A quel punto, si accorse che la batteria tedesca rischiava di capitolare, perciò tornò indietro per prestare il suo aiuto: riuscì anche in questa difficile operazione, ma mentre stava coordinando il rientro dei suoi uomini al campo base, un proiettile di carro armato lo colpì, troncandogli quasi del tutto la gamba sinistra. Nonostante la tremenda ferita, continuò a combattere fino a che tutti i suoi commilitoni non raggiunsero le linee amiche. Trasportato da un mezzo tedesco al 96° ospedale da campo, subì l’amputazione dell’arto ma rifiutò l’anestesia per lasciare il cloroformio ad altri soldati feriti. Tra il 24 ed il 25 novembre 1941 venne trasferito all’ospedale della divisione e successivamente all’ospedale da campo 893 di Derna, ma la profondità della ferita era tale che morì il 2 dicembre di quello stesso anno.

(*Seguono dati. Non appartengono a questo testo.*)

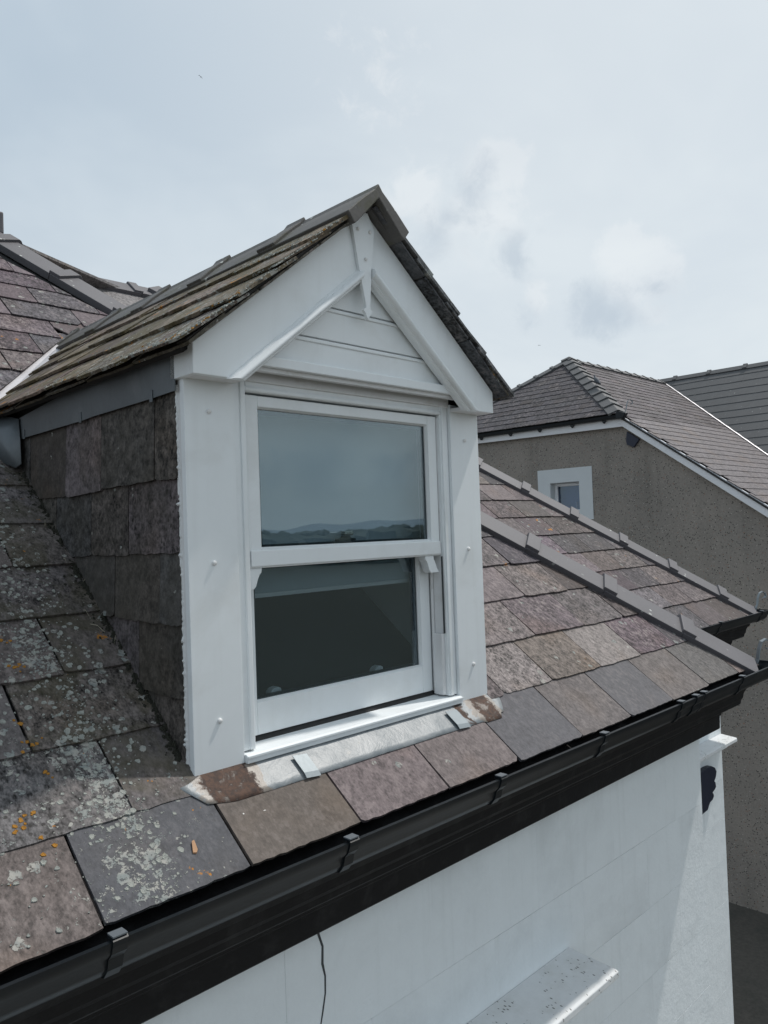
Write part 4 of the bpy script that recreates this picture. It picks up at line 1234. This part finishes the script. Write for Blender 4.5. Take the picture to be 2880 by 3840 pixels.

È stato decorato di medaglia d’oro al Valor Militare alla memoria con la seguente motivazione: “Dotato di alto spirito di sacrificio, al comando di un plotone artieri minatori si distinse in ardimento e capacità nell’esecuzione, sotto continuo fuoco avversario, di lavori di approccio per l’attacco di munitissima piazzaforte avversaria. Attaccato di sorpresa da forze corazzate, mentre è intento al lavoro oltre le linee, raccoglie i propri uomini e contrattacca a colpi di bombe a mano. Successivamente, accortosi che una batteria di artiglieria sta per cadere in mano dell’avversario, con felice iniziativa e generoso cameratismo, accorre al suo plotone a compiere il lavoro di disancoraggio; egli stesso impugna un attrezzo, geniere tra i genieri, animando il febbrile lavoro, e salva la batteria. Prodiga quindi ogni sua energia per disimpegnare il plotone da critica situazione e, mentre sta per raggiungere l’intento, viene colpito da proiettile di carro armato, che gli stronca una gamba. Incurante delle sue gravi condizioni, rincuora i genieri feriti e dà disposizioni per il ripiegamento. All’ospedale da campo subisce una stoica amputazione della gamba e, subito dopo la grave operazione, si preoccupa di scrivere al capitano comandante la compagnia per fornirgli notizie dei genieri feriti e chiedere quella della compagnia. Morente, pronuncia superbe parole di soddisfazione per il dovere adempiuto e sublimi espressioni di devozione alla Patria. Fulgido esempio di salde virtù militari”.

Alla sua figura la città di Ferentino ha intitolato l’Istituto di Istruzione Superiore che si trova alle porte del centro storico.

Bibliografia
– A. Lolli Ghetti, “Mio figlio Alberto”, Roma, 1953.
– R. Galdieri, “La medaglia d’oro Alberto Lolli Ghetti”, Roma, 1953.